A dupla já até submeteu o projeto de pesquisa a um edital da secretaria estadual de cultura e economia criativa, um edital agora da lei Aldir Blanc. Ganharam, mas estão encontrando alguns problemas. “A própria secretaria está revendo o processo. A gente não sabe como é que vai fazer ainda. Da para soltar uma nova seleção, uma nova nota. Estamos acreditando que a gente vá receber um incentivo para desenvolver a pesquisa e realizar viagens. Marcelo foi algumas vezes para São Paulo para colher mais informações justamente sobre a questão da formação do José Ypiranga totalmente fora da curva para o século XIX”.

O aumento do número de indígenas no meio acadêmico é resultado das políticas de cotas implementadas a partir de 2012. A inserção dessa população nesse ambiente culmina na pluralidade que as instituições de ensino devem ter. Pergunto para Marcelo como ele vê e pensa a questão da diversidade nas universidades. “A conquista de direitos se reflete também na universidade. Temos que reconhecer nossa identidade e nos orgulhamos dela. Esse avanço é fundamental.”

José Ypiranga começa a repensar o papel dos indígenas no Brasil, na cultura, na história e passa a colocar isso em prática na vida dele na Região dos Lagos. Essa virada de chave acontece justamente quando o Brasil começa a se formar, a criar uma ideia de nação e, consequentemente, a construir sua identidade nacional – ainda que com muitas falhas – Essa mudança também vai afetar diretamente a produção literária do José de Alencar, e de outros autores românticos.

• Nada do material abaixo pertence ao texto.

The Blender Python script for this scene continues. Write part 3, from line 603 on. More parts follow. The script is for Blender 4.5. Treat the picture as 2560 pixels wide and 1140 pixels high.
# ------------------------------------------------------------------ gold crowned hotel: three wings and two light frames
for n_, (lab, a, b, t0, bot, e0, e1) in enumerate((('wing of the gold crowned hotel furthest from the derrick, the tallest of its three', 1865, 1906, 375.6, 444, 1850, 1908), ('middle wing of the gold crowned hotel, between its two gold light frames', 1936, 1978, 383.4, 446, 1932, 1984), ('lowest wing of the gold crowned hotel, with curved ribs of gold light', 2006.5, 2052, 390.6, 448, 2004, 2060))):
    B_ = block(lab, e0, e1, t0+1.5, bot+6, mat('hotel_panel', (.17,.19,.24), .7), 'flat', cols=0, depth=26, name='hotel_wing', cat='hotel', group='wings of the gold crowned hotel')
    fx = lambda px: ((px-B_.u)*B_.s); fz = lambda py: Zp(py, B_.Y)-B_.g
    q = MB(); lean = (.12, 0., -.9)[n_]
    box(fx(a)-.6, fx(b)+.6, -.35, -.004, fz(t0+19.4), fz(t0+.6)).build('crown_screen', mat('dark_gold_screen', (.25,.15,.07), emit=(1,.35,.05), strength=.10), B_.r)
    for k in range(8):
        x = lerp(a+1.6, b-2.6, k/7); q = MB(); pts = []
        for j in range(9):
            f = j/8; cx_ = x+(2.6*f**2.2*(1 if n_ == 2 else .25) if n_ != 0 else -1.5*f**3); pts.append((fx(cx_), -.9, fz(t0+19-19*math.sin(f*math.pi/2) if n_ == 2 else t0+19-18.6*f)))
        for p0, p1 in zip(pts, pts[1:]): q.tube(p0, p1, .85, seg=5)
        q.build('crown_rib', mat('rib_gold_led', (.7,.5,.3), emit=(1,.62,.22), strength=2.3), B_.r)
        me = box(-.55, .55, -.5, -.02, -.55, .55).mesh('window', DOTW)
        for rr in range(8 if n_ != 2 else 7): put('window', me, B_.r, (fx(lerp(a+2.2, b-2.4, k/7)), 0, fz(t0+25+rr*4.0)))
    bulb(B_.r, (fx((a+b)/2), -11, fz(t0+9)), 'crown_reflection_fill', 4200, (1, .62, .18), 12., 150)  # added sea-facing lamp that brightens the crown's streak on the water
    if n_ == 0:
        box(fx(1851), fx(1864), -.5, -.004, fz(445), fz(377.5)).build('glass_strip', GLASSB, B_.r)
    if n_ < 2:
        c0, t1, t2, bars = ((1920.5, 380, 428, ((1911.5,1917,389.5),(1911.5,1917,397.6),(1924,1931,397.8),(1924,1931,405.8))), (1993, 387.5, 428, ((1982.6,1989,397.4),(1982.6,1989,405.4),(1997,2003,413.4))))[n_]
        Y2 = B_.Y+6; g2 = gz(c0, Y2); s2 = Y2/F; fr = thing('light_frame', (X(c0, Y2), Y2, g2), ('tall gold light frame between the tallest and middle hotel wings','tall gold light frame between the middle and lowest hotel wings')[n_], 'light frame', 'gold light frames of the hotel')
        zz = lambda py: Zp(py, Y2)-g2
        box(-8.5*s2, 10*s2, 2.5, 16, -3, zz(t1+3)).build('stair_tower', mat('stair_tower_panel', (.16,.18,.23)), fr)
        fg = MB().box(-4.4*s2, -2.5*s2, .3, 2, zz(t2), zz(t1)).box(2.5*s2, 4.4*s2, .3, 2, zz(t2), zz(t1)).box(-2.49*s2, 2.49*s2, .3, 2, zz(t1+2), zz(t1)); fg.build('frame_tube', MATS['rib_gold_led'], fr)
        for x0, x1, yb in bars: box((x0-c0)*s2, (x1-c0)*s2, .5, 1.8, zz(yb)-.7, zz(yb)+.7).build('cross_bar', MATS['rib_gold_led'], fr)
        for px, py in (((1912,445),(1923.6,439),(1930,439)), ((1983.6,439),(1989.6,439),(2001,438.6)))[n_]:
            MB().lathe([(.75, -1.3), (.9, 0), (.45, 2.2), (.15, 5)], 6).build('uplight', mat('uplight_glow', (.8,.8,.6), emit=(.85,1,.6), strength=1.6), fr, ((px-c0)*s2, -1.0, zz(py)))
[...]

“Lá na faculdade de Direito, ele vai participar de academias literárias, junto com José de Alencar, com a turma dele de um modo geral, e vai começar a discutir algumas questões que vão aparecer mais na frente na obra do José de Alencar e dos romantistas. Como a ideia de que os indígenas devem ser submissos à ordem portuguesa católica. Parece tudo muito pacífico na obra do José de Alencar quando na verdade, no cotidiano, não vai ser.”

“Se você pegar por exemplo, a trajetória do pai dele, que era o capital do aldeamento de São Pedro, ou seja, era o cara que organizava. Você vai ver aqui na documentação que tem um monte de indígena reclamando sobre o papel dele, ele era senhor de escravo, com muitas contradições. Ele era proprietário de terras, essas terras, de modo geral, são subtraídas do próprio aldeamento que foi extinto,  e ai essas terras passam para a mão dos brancos”.

O caso da família Ypiranga se torna bem peculiar, porque eles souberam aproveitar os melindres do sistema para se imporem e para buscar caminhos que os mantivessem na elite.

“A gente descreve no artigo por exemplo, que a esposa dele falava francês, tocava piano, recitava poemas em francês nas reuniões, nos saraus na região. O pai dele chegou a presidir durante algum tempo a câmara de Cabo Frio, então mostra que isso era possível e que passava pelo processo de embranquecimento”.

O momento histórico em que o José Ypiranga estava inserido contribuiu para que sua trajetória profissional tivesse destaque como nos conta o autor. “Ele vai fazer parte dos famosos bacharéis em Direito que, na verdade, não apenas atuavam no campo do Direito, então o José Peixoto vai voltar para a região de Cabo Frio, de Macaé, vai começar atuando como advogado e tendo uma participação importante num evento famoso no Império, inclusive na história do Brasil. A Fera de Macabu, um dos primeiros casos relevantes em relação a pena de morte. Esse caso alcança grande notoriedade e depois, por conta desse título de bacharel, ele vai se inserindo em vários setores da máquina administrativa do Império, chegando, por exemplo, a ser inspetor de escola, é o que hoje seria uma espécie de secretário da educação”.

“O que o José Ypiranga deixa de legado e inspiração é o fato dele ter sido protagonista da vida dele e ser reconhecido com a sua identidade indígena. A gente procura com o artigo, mostrar que apesar de existir um sistema opressor, que impõe uma série de coisas sobre as pessoas, existe uma brecha, existem opções dentro de um quadro de possibilidades para se pensar outras questões, e a história indígena também. Ela pode ser vista dentro uma nova perspectiva, que é o que nós chamamos de a nova história indígena. Algo que começou lá no século XIX com o José Ypiranga”.